COSTA RICA | Tuesday, 21 January 2014 | Views [436]

So we're in Costa Rica now and having a pretty great time. A couple of buses to get across the border and then we took the slow boat from Gulfito to Puerto Jimenez, our base to get to Corcovado National Park. Arnold has always talked very highly of this park and so it was always going to be on the itinerary. Puerto Jimenez was a very dusty kind of town as there are no sealed roads and everyone drives around in pickup trucks and old 4WD´s. It's a funny sort of place, with quite a few retired Americans living there, one of which was the owner of the backpack safari place we were going to stay at. This place was a few k´s out of town and to get there you´d have to stand in the back of his pickup truck, holding on tight to the metal bars as he drove around town,  first doing a few groceries, picking up a neighbour, and doing all sorts of other things before we finally made our way to the place.

 

The place! What a place! It was a very low-key backpacker place, set in the jungle on a private property not too far from the national park. It has tents instead of rooms and everything, from the showers to kitchen and communal room, was outdoors. He told us his son had set it up a few years ago, building everything himself, but he got tired of it after a few years and moved on. So Pete took it over. It was the kind of place where they try to grow their own herbs and veggies, recycle, and packpackers can volunteer their time to help with the garden and track maintenance in exchange for a free night accommodation. It was a most delightful place. From our tent, open on all sides, we saw several groups of monkeys swing past, checking out one of the banana trees which grows naturally in the area. Hummingbirds zip up and down, flapping furiously but gracefully.  Hardly any need to go to the park anymore!

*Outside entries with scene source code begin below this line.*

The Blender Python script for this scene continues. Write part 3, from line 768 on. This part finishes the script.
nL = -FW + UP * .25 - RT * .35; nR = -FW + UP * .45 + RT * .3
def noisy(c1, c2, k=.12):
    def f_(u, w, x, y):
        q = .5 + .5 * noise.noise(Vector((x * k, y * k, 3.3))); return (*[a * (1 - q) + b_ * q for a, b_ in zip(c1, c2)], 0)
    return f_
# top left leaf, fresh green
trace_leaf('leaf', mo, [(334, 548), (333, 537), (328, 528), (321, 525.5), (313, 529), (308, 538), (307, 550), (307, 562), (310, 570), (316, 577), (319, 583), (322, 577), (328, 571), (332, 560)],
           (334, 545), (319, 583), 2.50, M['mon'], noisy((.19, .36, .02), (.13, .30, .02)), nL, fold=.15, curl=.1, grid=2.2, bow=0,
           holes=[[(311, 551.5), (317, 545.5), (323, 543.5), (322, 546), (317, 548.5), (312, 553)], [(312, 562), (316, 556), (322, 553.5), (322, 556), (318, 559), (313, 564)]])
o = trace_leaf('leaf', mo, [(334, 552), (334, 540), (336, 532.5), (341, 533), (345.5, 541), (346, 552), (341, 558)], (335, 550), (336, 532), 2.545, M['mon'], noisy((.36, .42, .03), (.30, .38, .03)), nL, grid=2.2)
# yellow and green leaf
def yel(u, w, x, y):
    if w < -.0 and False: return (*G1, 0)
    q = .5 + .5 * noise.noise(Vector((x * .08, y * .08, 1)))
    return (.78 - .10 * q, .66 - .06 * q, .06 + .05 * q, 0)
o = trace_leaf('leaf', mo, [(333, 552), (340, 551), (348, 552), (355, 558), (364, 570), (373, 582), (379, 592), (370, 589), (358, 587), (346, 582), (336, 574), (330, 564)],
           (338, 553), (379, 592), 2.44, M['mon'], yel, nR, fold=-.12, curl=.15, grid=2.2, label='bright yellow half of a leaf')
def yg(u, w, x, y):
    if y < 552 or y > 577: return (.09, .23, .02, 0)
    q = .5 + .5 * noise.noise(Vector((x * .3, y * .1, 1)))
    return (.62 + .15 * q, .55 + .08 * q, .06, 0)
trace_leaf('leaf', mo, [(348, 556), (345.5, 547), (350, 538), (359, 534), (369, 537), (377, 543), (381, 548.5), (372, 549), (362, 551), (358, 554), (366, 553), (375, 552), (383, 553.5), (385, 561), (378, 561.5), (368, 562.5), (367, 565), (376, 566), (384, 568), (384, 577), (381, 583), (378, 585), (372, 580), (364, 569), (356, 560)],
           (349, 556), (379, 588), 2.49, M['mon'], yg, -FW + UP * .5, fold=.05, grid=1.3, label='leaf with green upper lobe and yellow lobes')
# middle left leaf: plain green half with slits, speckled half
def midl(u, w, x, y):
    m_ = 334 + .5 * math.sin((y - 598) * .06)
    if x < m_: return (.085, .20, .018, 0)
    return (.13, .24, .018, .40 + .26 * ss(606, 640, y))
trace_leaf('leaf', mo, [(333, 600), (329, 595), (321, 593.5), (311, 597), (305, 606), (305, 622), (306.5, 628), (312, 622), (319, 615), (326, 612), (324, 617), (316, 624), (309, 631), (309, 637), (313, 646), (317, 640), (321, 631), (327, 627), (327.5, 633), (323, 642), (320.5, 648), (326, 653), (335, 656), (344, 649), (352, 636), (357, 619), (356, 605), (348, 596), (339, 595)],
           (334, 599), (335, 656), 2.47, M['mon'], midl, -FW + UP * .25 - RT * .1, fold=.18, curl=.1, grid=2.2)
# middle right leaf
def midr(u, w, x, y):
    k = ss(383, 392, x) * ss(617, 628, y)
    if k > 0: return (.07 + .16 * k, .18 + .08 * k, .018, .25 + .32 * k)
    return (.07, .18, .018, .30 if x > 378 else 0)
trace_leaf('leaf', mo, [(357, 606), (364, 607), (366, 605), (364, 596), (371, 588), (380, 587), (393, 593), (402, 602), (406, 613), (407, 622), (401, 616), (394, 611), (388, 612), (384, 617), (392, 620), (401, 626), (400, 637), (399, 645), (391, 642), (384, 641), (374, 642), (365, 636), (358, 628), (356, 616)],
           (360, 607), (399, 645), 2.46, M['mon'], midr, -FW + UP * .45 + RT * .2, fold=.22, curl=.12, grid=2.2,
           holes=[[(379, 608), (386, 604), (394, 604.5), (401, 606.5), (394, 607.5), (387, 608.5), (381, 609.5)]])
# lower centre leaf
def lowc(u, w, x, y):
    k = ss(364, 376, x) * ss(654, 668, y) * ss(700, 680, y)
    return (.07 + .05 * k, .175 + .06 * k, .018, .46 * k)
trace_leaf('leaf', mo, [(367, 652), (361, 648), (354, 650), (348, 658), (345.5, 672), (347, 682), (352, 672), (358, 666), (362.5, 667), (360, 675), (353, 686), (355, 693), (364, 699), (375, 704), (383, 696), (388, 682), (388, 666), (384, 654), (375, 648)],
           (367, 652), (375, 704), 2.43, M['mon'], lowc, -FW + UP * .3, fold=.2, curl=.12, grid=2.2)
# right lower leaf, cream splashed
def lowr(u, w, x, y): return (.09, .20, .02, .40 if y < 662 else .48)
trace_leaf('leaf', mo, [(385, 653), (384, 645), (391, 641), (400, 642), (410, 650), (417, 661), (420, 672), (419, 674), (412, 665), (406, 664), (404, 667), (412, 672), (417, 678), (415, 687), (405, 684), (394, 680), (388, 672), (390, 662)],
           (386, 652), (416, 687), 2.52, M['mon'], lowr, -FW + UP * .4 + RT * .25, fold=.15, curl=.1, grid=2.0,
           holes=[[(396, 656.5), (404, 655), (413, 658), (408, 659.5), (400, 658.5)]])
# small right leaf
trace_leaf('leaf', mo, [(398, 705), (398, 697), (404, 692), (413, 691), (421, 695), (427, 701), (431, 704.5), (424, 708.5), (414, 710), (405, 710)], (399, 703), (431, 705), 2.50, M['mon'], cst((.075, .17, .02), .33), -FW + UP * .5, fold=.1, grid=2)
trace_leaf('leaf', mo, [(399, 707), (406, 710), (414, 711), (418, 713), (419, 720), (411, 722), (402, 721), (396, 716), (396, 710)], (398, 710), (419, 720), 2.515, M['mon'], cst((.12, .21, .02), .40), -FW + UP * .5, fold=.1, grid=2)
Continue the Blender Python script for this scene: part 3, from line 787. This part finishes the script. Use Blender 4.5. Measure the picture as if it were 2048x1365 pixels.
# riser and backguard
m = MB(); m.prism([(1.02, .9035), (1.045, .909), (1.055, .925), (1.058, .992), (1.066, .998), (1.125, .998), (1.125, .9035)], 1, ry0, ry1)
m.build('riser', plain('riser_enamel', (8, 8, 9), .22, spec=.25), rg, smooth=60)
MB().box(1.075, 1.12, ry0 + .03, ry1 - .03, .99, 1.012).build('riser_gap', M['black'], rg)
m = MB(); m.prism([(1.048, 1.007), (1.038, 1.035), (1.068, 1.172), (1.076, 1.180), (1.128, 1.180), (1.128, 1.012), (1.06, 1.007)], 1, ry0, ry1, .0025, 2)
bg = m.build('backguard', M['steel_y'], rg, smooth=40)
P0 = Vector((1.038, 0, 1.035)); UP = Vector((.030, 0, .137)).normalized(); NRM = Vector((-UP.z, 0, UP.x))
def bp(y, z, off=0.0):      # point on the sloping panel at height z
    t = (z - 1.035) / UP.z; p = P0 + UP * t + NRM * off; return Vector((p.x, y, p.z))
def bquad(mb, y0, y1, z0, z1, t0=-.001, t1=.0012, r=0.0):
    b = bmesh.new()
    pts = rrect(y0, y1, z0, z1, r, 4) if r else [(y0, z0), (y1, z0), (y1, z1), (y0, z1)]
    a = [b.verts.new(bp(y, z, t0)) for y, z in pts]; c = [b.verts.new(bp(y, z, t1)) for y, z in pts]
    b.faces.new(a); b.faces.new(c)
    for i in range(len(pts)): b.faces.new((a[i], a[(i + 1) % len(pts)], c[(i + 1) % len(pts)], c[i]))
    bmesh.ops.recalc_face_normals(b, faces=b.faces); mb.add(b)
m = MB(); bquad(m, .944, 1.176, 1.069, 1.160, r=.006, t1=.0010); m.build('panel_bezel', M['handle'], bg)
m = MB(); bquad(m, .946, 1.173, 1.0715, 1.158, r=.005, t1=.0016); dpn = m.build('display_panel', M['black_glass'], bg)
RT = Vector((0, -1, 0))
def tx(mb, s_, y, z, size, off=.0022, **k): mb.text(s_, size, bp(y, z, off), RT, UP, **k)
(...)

But of course we went there anyway, a bit of an undertaking involving hiring a 4WD, getting up before dawn so we could leave at 5 am, trying to beat the scorching, draining, intense heat and humidity which makes any activity after 11 am virtually impossible. A bumby, hour long drive in the dark was prolonged a bit by a tree which had fallen onto the road and which required some locals, a rope and a car to get it out of the way.  Then another 3 km of walking on the beach before we got to the start of the track. The walk itself was quite wonderful, completely shaded by the jungle but close to the beach at all times. We just wondered around slowly, spotting spider monkeys, capuchin monkeys, numerous raptors, a whole family of coati´s and some strange, jurassic looking reptilians.  Quite a treat!

Today, we´re at Rio Tico safari lodge, quite a bit more luxurious than what we would normally stay at but the place is run by a former colleague of Arnold´s, and he was keen to catch up with her and see the place. It´s right on the Rio Tico so we´ve been chilling out in the numerous waterholes and under waterfalls.

Tomorrow we will be off to Chirripo national park, where there are some seriously challenging mountain trails- from jungle to mountain to have a few days of respite from the heat!